▶ _Stated exercise_
Quote exactly the lines from the start of the entries to the one with "obj('flange', beam(p0 +", both ends included.

▶ _Record set_
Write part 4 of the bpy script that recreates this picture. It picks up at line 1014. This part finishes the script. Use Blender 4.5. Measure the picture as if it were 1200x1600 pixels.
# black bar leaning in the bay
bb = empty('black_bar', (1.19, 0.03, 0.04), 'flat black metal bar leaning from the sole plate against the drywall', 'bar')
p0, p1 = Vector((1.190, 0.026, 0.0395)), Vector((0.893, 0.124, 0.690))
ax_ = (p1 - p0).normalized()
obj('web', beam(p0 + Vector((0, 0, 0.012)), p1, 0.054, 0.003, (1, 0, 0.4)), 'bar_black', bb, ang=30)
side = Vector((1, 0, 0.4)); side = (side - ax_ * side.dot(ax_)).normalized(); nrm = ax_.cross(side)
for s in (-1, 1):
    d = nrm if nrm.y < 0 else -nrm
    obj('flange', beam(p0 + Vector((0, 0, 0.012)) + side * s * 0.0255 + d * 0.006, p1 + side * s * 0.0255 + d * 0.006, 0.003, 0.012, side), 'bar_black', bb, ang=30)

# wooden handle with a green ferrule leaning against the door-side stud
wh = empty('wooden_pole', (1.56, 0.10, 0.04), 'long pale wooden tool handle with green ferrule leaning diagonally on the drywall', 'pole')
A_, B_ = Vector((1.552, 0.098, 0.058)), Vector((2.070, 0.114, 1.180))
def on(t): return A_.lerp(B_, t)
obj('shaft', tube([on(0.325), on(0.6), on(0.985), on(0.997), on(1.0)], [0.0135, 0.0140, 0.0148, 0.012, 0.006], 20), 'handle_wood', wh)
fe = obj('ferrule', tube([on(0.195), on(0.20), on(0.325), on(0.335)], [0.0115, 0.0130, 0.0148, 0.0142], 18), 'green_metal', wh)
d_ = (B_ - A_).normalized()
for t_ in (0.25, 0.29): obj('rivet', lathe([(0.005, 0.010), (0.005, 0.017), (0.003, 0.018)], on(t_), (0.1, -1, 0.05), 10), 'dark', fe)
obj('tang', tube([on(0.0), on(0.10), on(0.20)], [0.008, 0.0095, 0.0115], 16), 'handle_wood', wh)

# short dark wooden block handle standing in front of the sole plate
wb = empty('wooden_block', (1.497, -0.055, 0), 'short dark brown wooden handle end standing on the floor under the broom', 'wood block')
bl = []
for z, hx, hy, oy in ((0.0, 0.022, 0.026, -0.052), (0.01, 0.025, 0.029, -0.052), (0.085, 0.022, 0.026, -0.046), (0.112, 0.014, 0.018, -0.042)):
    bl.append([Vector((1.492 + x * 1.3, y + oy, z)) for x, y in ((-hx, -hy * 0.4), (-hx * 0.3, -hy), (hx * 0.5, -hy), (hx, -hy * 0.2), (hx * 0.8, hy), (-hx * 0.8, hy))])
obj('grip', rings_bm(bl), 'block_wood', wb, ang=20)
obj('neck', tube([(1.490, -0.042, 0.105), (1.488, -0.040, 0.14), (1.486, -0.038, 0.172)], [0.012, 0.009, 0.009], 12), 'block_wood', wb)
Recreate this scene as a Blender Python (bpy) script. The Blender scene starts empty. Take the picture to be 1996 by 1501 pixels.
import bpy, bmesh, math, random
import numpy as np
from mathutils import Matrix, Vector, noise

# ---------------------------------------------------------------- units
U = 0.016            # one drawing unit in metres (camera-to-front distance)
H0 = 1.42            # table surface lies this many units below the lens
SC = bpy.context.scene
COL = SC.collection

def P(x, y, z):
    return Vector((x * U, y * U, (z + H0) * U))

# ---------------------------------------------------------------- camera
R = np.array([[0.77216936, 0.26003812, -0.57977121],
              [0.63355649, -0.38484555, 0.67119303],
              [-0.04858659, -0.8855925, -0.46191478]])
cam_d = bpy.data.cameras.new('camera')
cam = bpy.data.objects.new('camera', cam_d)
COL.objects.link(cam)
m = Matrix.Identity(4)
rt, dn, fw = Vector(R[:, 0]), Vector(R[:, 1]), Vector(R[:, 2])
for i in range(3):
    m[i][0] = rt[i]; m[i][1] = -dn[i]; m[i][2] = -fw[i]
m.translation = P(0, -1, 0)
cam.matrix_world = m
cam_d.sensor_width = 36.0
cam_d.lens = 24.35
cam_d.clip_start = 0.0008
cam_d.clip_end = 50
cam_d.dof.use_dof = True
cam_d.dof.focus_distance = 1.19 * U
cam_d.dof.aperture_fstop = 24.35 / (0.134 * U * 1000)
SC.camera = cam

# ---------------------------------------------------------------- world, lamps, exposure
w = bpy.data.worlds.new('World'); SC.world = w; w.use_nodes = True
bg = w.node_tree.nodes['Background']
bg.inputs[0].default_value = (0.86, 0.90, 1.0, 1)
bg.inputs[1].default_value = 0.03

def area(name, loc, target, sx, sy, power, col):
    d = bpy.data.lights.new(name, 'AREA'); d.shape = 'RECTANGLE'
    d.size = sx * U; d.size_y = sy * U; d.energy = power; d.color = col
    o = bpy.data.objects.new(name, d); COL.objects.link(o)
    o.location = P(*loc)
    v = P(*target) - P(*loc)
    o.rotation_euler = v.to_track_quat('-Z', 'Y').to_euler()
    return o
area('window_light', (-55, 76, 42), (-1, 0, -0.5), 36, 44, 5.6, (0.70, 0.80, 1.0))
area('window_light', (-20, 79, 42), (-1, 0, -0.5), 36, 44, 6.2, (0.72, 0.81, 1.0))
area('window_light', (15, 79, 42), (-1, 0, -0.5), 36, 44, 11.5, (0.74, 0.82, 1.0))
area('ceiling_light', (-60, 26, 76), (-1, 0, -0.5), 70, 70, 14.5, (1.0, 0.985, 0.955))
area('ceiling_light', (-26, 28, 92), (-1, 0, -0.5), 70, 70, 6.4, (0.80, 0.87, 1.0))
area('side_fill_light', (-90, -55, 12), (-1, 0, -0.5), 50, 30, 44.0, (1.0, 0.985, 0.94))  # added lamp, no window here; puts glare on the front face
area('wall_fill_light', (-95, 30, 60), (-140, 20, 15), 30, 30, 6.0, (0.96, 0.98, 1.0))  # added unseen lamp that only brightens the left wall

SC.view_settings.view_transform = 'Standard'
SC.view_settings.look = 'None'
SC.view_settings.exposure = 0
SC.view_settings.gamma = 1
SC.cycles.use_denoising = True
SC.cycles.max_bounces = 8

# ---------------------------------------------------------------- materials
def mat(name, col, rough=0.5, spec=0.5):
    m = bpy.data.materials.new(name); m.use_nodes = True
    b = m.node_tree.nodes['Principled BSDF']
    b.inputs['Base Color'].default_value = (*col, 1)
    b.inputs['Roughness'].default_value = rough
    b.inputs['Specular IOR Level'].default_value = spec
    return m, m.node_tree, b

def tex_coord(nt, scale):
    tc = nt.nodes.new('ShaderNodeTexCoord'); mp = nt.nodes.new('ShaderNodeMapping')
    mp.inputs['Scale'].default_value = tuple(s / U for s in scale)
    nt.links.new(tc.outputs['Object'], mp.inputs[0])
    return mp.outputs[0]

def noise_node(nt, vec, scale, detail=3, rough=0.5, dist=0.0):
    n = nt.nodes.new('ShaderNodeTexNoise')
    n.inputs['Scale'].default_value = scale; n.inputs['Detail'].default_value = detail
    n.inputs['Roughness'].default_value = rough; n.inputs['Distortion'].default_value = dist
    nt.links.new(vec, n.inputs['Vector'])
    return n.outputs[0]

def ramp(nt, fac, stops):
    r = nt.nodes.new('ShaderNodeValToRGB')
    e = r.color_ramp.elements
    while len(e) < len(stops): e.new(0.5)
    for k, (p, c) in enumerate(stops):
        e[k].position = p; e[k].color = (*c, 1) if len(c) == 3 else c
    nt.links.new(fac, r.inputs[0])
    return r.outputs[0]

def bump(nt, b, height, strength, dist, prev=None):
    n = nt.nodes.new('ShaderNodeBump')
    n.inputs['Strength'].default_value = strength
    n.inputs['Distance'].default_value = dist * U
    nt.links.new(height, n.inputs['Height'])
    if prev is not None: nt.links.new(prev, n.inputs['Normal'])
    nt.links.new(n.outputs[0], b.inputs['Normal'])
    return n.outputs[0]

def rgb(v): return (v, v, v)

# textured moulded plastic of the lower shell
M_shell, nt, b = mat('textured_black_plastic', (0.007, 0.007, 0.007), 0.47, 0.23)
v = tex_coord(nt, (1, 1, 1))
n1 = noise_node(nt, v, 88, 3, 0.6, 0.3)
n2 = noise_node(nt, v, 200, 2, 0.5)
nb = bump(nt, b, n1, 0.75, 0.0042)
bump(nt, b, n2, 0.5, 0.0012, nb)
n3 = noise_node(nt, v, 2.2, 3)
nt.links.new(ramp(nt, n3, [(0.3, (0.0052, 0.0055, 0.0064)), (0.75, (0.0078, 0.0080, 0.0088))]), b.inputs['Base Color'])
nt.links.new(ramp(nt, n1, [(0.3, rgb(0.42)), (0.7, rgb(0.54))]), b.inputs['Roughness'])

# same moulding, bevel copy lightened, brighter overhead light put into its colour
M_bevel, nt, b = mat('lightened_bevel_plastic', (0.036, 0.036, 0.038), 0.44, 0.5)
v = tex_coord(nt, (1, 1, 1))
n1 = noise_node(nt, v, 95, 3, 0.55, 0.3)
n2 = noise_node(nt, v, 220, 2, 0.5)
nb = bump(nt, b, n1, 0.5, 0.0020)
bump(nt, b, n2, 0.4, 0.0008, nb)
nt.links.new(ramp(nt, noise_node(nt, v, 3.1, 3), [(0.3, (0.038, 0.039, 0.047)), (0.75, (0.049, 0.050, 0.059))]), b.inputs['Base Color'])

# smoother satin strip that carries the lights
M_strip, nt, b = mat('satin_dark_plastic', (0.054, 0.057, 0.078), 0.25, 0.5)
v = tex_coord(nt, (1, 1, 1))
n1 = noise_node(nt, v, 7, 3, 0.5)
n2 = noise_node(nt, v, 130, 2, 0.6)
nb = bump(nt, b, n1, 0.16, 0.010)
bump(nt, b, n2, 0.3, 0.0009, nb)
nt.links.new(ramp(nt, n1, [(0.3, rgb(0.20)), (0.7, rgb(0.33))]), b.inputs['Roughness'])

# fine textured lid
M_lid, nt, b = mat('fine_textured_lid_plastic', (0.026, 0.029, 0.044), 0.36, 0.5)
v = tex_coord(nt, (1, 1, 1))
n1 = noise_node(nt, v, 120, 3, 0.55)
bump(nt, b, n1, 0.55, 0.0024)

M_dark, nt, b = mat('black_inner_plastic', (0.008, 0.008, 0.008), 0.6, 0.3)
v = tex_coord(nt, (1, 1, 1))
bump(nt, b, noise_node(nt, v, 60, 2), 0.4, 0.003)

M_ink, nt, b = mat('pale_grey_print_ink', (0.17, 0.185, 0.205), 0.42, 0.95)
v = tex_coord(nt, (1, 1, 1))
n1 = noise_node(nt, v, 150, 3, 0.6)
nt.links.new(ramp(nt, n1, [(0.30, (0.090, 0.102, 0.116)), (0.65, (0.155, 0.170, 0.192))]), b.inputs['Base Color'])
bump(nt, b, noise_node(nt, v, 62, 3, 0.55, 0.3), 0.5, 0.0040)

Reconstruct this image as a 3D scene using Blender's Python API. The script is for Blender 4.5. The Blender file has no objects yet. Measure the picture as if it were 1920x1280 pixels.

▶ _Answer_
Write part 4 of the bpy script that recreates this picture. It picks up at line 1014. This part finishes the script. Use Blender 4.5. Measure the picture as if it were 1200x1600 pixels.
# black bar leaning in the bay
bb = empty('black_bar', (1.19, 0.03, 0.04), 'flat black metal bar leaning from the sole plate against the drywall', 'bar')
p0, p1 = Vector((1.190, 0.026, 0.0395)), Vector((0.893, 0.124, 0.690))
ax_ = (p1 - p0).normalized()
obj('web', beam(p0 + Vector((0, 0, 0.012)), p1, 0.054, 0.003, (1, 0, 0.4)), 'bar_black', bb, ang=30)
side = Vector((1, 0, 0.4)); side = (side - ax_ * side.dot(ax_)).normalized(); nrm = ax_.cross(side)
for s in (-1, 1):
    d = nrm if nrm.y < 0 else -nrm
    obj('flange', beam(p0 + Vector((0, 0, 0.012)) + side * s * 0.0255 + d * 0.006, p1 + side * s * 0.0255 + d * 0.006, 0.003, 0.012, side), 'bar_black', bb, ang=30)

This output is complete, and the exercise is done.